**DATA FOR THE TASK**

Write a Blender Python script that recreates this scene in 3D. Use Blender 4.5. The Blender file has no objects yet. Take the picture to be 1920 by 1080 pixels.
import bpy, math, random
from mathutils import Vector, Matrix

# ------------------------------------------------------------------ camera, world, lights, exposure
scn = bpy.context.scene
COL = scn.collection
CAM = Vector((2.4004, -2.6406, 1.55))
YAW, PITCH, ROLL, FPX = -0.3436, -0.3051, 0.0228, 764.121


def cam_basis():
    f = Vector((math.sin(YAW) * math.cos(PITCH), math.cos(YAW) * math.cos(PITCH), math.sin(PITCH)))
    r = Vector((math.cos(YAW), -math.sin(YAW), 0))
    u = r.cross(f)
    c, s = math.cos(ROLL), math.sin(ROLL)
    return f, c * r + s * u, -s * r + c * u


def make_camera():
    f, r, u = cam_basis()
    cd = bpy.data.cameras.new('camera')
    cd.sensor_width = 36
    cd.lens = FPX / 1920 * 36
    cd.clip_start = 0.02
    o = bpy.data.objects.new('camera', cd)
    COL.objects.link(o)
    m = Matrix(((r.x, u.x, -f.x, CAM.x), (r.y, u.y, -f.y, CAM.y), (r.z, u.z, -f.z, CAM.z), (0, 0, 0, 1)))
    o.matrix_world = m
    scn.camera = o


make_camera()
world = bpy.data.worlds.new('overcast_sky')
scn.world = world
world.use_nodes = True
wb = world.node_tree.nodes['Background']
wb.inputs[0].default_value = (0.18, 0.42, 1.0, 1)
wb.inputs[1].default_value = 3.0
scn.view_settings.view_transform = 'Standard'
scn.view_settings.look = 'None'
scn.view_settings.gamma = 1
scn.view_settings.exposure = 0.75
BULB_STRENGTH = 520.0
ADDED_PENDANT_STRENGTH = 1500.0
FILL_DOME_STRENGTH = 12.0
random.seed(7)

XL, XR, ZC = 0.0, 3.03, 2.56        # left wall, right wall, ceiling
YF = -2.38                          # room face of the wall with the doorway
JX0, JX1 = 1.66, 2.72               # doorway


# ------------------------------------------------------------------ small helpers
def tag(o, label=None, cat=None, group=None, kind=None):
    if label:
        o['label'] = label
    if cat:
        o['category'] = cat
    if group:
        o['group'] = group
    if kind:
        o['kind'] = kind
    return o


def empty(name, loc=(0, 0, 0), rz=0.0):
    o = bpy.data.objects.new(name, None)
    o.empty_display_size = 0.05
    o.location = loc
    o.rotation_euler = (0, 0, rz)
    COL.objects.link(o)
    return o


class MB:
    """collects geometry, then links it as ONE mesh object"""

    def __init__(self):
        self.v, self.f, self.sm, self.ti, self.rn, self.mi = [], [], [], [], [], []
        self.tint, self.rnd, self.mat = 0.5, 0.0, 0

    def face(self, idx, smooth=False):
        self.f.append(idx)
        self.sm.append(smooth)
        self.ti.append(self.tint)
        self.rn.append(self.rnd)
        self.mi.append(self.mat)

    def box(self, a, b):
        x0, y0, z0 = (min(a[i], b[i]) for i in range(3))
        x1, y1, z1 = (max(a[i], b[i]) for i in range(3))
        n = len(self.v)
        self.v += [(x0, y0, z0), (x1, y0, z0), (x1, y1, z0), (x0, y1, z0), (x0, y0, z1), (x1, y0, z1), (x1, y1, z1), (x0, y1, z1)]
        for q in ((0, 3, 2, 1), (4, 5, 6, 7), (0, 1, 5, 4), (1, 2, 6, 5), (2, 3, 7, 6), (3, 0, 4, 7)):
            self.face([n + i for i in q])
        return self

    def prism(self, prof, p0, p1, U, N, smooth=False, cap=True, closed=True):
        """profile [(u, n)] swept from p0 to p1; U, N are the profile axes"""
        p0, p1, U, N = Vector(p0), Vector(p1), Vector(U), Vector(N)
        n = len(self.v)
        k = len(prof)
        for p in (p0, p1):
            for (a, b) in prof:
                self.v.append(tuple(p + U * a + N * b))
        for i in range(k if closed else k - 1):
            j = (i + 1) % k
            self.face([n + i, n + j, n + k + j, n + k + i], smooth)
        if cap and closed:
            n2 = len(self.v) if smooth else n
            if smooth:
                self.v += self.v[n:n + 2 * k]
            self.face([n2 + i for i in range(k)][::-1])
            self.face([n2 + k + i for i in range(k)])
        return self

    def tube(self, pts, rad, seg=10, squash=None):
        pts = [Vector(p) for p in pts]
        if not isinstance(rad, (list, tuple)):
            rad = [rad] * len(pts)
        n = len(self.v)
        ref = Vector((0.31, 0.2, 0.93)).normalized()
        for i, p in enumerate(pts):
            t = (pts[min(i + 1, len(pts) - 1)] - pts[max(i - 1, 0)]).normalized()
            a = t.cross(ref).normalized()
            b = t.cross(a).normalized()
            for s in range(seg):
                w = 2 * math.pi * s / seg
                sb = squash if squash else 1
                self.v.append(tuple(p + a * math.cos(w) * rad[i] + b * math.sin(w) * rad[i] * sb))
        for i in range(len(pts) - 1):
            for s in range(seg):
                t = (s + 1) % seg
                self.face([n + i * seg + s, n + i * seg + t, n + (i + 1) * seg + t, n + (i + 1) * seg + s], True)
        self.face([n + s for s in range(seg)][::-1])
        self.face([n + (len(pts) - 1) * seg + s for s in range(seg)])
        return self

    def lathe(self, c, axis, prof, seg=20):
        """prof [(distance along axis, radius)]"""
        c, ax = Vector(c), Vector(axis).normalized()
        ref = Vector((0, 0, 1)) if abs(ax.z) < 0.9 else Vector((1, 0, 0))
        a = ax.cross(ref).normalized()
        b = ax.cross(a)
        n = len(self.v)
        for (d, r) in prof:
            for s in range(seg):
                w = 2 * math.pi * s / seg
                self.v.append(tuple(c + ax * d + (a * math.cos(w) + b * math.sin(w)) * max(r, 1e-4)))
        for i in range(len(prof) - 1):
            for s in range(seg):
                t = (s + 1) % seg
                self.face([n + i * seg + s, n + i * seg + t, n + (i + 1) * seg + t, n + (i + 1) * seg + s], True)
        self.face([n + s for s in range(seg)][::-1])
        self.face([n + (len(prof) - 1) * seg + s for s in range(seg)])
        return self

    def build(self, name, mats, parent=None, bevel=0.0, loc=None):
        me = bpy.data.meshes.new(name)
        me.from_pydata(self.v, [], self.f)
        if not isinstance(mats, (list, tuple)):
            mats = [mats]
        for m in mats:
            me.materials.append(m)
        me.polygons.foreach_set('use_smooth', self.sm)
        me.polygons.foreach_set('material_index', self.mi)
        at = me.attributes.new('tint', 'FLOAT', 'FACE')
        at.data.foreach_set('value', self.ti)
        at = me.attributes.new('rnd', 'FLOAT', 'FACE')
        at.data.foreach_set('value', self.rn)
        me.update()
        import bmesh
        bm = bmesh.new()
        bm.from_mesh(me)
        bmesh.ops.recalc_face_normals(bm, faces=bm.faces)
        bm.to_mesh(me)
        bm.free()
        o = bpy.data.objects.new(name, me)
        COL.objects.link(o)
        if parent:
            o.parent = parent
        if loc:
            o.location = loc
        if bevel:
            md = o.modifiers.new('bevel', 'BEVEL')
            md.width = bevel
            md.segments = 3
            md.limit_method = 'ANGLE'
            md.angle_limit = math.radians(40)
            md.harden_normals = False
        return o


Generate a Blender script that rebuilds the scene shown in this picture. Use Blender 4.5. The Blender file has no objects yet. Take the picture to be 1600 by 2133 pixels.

**EXERCISE**
Up to and including the line with "random.seed(7)", print every line of the records from the start.

**EXERCISE RESPONSE**
Write a Blender Python script that recreates this scene in 3D. Use Blender 4.5. The Blender file has no objects yet. Take the picture to be 1920 by 1080 pixels.
import bpy, math, random
from mathutils import Vector, Matrix

# ------------------------------------------------------------------ camera, world, lights, exposure
scn = bpy.context.scene
COL = scn.collection
CAM = Vector((2.4004, -2.6406, 1.55))
YAW, PITCH, ROLL, FPX = -0.3436, -0.3051, 0.0228, 764.121


def cam_basis():
    f = Vector((math.sin(YAW) * math.cos(PITCH), math.cos(YAW) * math.cos(PITCH), math.sin(PITCH)))
    r = Vector((math.cos(YAW), -math.sin(YAW), 0))
    u = r.cross(f)
    c, s = math.cos(ROLL), math.sin(ROLL)
    return f, c * r + s * u, -s * r + c * u


def make_camera():
    f, r, u = cam_basis()
    cd = bpy.data.cameras.new('camera')
    cd.sensor_width = 36
    cd.lens = FPX / 1920 * 36
    cd.clip_start = 0.02
    o = bpy.data.objects.new('camera', cd)
    COL.objects.link(o)
    m = Matrix(((r.x, u.x, -f.x, CAM.x), (r.y, u.y, -f.y, CAM.y), (r.z, u.z, -f.z, CAM.z), (0, 0, 0, 1)))
    o.matrix_world = m
    scn.camera = o


make_camera()
world = bpy.data.worlds.new('overcast_sky')
scn.world = world
world.use_nodes = True
wb = world.node_tree.nodes['Background']
wb.inputs[0].default_value = (0.18, 0.42, 1.0, 1)
wb.inputs[1].default_value = 3.0
scn.view_settings.view_transform = 'Standard'
scn.view_settings.look = 'None'
scn.view_settings.gamma = 1
scn.view_settings.exposure = 0.75
BULB_STRENGTH = 520.0
ADDED_PENDANT_STRENGTH = 1500.0
FILL_DOME_STRENGTH = 12.0
random.seed(7)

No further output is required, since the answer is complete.